Personal Human Decency: The PHD from the University of Life
Anthony Barclay
Xlibris (2011)
ISBN 9781456839222
Reviewed by Paige Lovitt for Reader Views (11/10)

 

When I first began my career in the world of academia, I thought the highest rank that could be achieved was a PhD.  Having been in this field over ten years with only a Master of Science degree, my experiences have taught me that there is much more to life than having a doctorate.  My passion for working with students that have disabilities has enriched my life so much, that I have no desire to take time out to continue my education at a university.  I have many days where I feel that my students teach me more about living, than I could ever teach them.

Having a chance to read “Personal Human Decency: The PHD from the University of Life” really resonated with me, because I think that my life experiences have taught me much more than I could learn from sitting in a classroom.  Human decency involves acting with dignity and integrity.  What could possibly be more important than living your life with those standards? If I focus on living my life in this manner, then the people who are a part of my life, both personal and professional, will have better lives.  If Americans would live their lives based upon these qualities, then our country as a whole would stand a greater chance of avoiding deprivation and war.

The author, Anthony Barclay, is from Liberia.  Through his words, mainly in poetry form, he teaches us about the beauty of his country, the issues that Liberia is facing from their civil war, and we learn about how his people are very similar to my people.  This part is incredibly sobering because, as I read his words, it dawned on me that one day, the United States could also be experiencing the same dire situations that the people of Liberia have had to endure.

Reading his poetry really reached into my heart.  Through his words, Barclay does a wonderful job of conveying the myriad of feelings that he has dealt with regarding the issues of his country.  He also helps us “see” what Liberia was life before the war.  I seriously doubt that there is a text book on this planet that could teach me more about Liberia, than “Personal Human Decency” has been able to.  I also felt like he is giving us a wake-up call about how we should deal with our own problems in the United States.

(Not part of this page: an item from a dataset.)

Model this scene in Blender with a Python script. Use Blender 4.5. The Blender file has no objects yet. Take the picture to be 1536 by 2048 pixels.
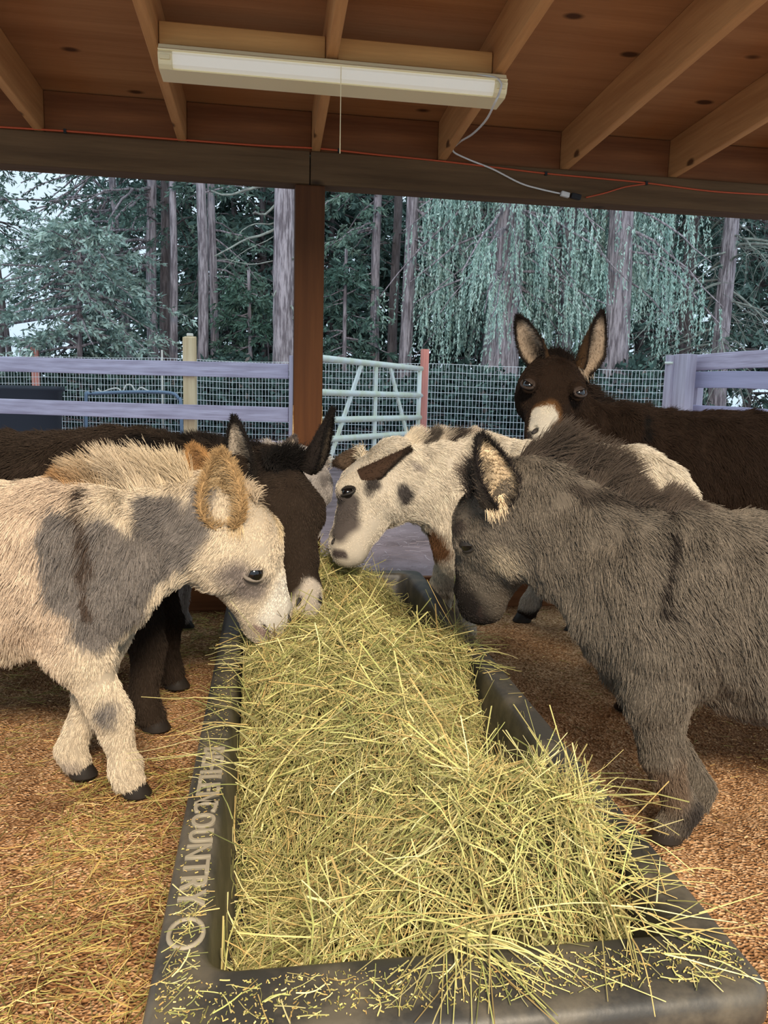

I truly hope that many people will take the time to read “Personal Human Decency” and apply what they learn to their lives.  In doing so, we will help the world be a better place, and our lives will be more meaningful.  Mr. Barclay will also have the satisfaction of knowing that what he has been through, both good and bad, will have helped more than just the people of his nation.  I highly recommend reading “Personal Human Decency,” and especially recommend it to professors of philosophy, economics and political science.